Emma Fulu

A Regional Study of Interventions to Enhance Women and Girls’ Safety and Mobility in Public Spaces, Asia and the Pacific Region

In public and private spaces, women and girls experience and fear various types of violence, ranging from harassment, to rape and femicide. Momentum is growing around the issue of women and girls’ safety in urban, public spaces. However, given that this is a relatively new field of work, published evidence of the impacts of such interventions remain somewhat scattered and limited. The UN Women Asia-Pacific Regional Office, with support from the Korean Women’s Development Institute, identified the need to bring together the collective body of knowledge and build on lessons learned from promising practices. Doing so will result in evidence-based recommendations for programmatic and policy entry points to bolster investment in the region.

The review included 55 evaluated interventions, a survey of over 118 stakeholders working on the issue globally, over 50 in-depth interviews and field visits to Jakarta, Indonesia; Hanoi and Ho Chi Minh City, Viet Nam; and Seoul, Republic of Korea. The review found that there is an inconsistent understanding of the root causes of VAWG in public spaces. There is often a failure to see violence against women in the urban public space as part of a larger continuum of violence against women and girls, which limits cross-cutting and holistic solutions in addressing the causes of sexual violence. Nevertheless, there are certain promising approaches. The highly participatory and explicitly feminist interventions from the global UN Women Safe Cities programme, among others, show great promise in their inclusion of women from the community to take up leadership roles in the safe cities movement. Moreover, comprehensive school-based interventions have shown some success in targeting harmful gender norms that are the root causes of sexual harassment and violence. Quite a few interventions have been designed to train bystanders on how to intervene in situations of harassment, although the findings from such interventions are mixed.
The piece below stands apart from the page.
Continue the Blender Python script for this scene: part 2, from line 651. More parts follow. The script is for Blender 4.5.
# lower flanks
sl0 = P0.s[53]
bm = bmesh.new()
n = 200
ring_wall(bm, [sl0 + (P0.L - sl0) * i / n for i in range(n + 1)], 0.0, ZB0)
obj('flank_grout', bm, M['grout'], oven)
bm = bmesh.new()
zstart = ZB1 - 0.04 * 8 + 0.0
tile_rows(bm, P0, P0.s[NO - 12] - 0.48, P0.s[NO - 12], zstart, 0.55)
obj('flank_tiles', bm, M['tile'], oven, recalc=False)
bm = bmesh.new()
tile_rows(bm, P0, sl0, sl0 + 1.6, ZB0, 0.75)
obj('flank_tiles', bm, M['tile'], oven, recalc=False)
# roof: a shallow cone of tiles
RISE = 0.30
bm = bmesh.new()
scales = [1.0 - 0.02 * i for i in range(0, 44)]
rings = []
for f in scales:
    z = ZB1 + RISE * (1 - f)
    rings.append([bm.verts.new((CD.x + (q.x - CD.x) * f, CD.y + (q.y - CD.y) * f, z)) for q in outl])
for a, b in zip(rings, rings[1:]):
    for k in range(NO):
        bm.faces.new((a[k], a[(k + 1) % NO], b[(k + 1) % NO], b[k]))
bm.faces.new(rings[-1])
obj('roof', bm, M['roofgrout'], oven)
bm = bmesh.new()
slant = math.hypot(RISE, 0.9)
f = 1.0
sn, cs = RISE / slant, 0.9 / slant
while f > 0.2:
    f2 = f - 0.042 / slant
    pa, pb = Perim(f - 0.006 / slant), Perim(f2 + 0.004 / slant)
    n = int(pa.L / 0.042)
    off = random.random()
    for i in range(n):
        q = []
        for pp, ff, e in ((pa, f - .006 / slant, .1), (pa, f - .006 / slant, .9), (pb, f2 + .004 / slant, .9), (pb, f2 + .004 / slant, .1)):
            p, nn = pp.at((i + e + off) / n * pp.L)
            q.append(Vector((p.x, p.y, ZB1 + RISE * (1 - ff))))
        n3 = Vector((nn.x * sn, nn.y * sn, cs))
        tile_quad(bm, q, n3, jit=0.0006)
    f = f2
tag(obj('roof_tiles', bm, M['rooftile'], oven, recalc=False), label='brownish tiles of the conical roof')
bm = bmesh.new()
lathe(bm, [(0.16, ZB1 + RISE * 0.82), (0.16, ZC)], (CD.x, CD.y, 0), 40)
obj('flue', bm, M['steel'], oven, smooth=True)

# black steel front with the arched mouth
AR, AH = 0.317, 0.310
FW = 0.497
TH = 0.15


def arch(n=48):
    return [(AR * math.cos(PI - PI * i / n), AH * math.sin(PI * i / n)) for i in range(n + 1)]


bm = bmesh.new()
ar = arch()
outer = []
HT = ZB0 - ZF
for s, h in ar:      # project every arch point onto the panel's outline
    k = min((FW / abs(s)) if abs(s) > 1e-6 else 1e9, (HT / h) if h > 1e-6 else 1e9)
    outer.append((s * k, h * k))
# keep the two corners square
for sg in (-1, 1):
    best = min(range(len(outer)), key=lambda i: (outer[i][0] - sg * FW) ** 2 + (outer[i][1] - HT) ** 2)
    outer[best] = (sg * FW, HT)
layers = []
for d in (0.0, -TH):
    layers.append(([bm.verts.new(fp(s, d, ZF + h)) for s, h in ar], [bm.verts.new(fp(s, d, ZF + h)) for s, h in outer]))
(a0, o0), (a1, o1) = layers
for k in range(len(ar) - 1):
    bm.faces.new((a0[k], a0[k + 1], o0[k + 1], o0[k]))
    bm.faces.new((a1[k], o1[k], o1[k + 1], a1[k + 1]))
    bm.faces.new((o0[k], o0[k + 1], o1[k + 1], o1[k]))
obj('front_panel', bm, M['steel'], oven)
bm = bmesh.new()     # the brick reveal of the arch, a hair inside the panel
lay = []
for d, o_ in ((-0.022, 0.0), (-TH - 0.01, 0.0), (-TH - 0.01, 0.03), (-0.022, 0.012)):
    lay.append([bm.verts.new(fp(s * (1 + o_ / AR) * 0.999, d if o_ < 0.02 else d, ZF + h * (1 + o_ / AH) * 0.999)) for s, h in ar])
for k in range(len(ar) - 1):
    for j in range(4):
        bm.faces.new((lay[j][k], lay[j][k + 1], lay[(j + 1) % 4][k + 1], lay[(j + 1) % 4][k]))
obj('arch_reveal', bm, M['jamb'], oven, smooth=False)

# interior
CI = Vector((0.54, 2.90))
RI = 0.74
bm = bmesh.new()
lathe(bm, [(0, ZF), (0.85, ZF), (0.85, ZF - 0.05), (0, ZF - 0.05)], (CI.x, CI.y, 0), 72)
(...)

Recommendations point to the need to address violence against women and girls at every sectoral level and in a coordinated way, involving different actors and stakeholders, and the use of a gender-transformative lens that sees women as agents of their own destiny. To maximize effectiveness, interventions must also take an inclusive approach, targeting marginalized and vulnerable groups. In addition, there is an urgent need to address the paucity and low quality of evaluations. Lastly, interventions should target women’s mobility and not just their safety. An excessive focus on safety is protectionist, narrow and moves away from the revolutionary conceptual framework set up by the safe cities movement. As one of the key informants stated, “a heighted sense of danger is not helping their independence so we really need to be addressing the underlying causes of violence against women.”